Geçtiğimiz yıl, Adli Tıp Kurumundan geçen Devlet Denetleme Kurulunun raporunda dikkat çeken hususlar, yıllardır yakındığımız ve öneriler getirdiğimiz konulara da ışık tutacak niteliktedir.
Sivil toplum gelişmekte, hak arama bilinci artmakta, nitelikli adli tıp hizmetleri talep edilmekte, taraf bilirkişiliğinden yararlanma ve alternatif rapor alma girişimleri artmaktadır.
Diğer yandan tüm bu gelişmelerle paralel olarak, yegâne bilirkişi kurumunun Adli Tıp Kurumu olmadığını bilen ve uygulamaya yansıtan hâkim, savcı ve avukatların sayısının her geçen gün artacağını tahmin etmekteyim.

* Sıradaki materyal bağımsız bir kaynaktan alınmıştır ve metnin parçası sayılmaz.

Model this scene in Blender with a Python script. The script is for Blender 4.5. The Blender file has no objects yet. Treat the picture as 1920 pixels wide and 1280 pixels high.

Dahası vardır, ama bunlar benim bir anda görebildiğim bardağın dolu tarafı. Adli tıpla ilgili tüm kurum ve birimlerin yapılanmasında ve hizmet akışında tüm bu dinamikler göz önünde bulundurulmalıdır.
Tüm alanlarda olduğu gibi adli tıp alanında da insan hakları ve evrensel değerler çerçevesinde değişim ve gelişimden yana el verdiğimiz bir yeni yıl diliyorum.